Was the decision to demote Teeger and remove Gordon from their respective tournaments antisemitic, or was it genuinely done for safety reasons? As Lightman sees it, if the selectors were genuinely motivated to protect these Jewish players, surely they would have discussed the matter with them first?

In an article for The Spectator magazine in 2021, Lightman asks the question many Jewish cricket fans find themselves grappling with right now: Does cricket have an antisemitism problem? In the article, he places Gordon’s story within the broader context of Jewish cricketers who chose to hide their heritage at a time when neofascism was on the rise.

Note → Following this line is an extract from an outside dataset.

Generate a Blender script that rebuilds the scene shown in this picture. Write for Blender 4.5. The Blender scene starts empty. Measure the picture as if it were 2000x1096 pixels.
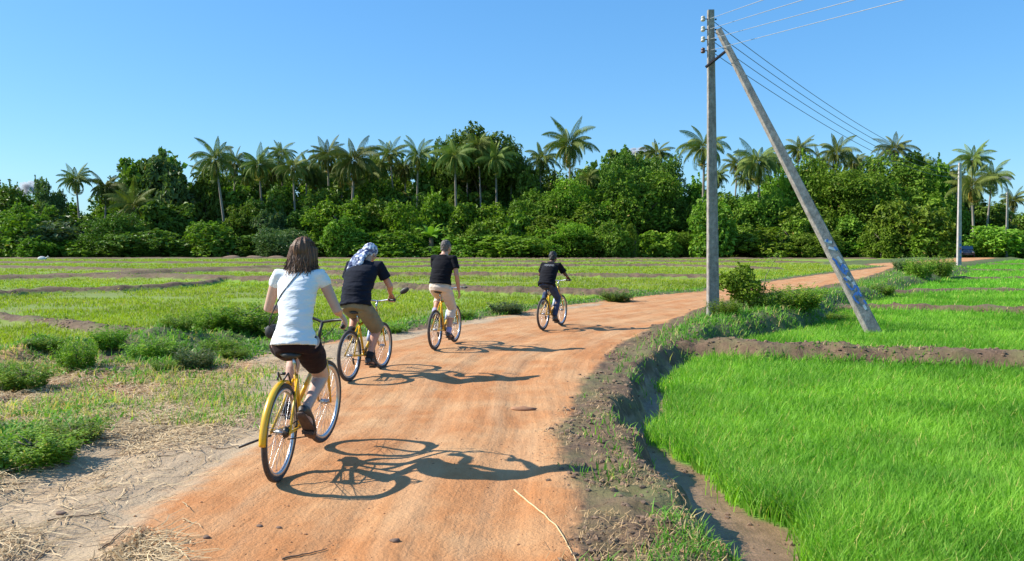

He also cites three modern-day antisemitic acts: an incident in 1995 when the English broadcaster Henry Blofeld was censored for his comment that spectators watching a match without paying were in “the Jewish stand”; Yorkshire head coach Andrew Gale’s suspension for having sent a tweet that said “Button it, Yid”; as well as former Yorkshire spin bowler Azeem Rafiq’s Facebook message in which he called a fellow cricketer a Jew for being unwilling to spend money at a team dinner.

While South Africa’s Jewish community cries antisemitism, others have accepted the cricketing body’s right to demote Teeger given current political tensions. Even so, criticism has still been voiced of Cricket South Africa’s approach.

“Far from turning the spotlight away from Teeger, it has now been shone directly onto him,” wrote Firdose Moonda, ESPNcricinfo’s South Africa correspondent. “At the age of just 19, he has become – at least in some circles – the face of an issue that ought to be way beyond the remit of a national captain of any age. … Teeger is young, and hopes to forge a long career in cricket. This does not preclude his statements from scrutiny beyond the boundary, but he does not deserve to be the symbol of this situation.”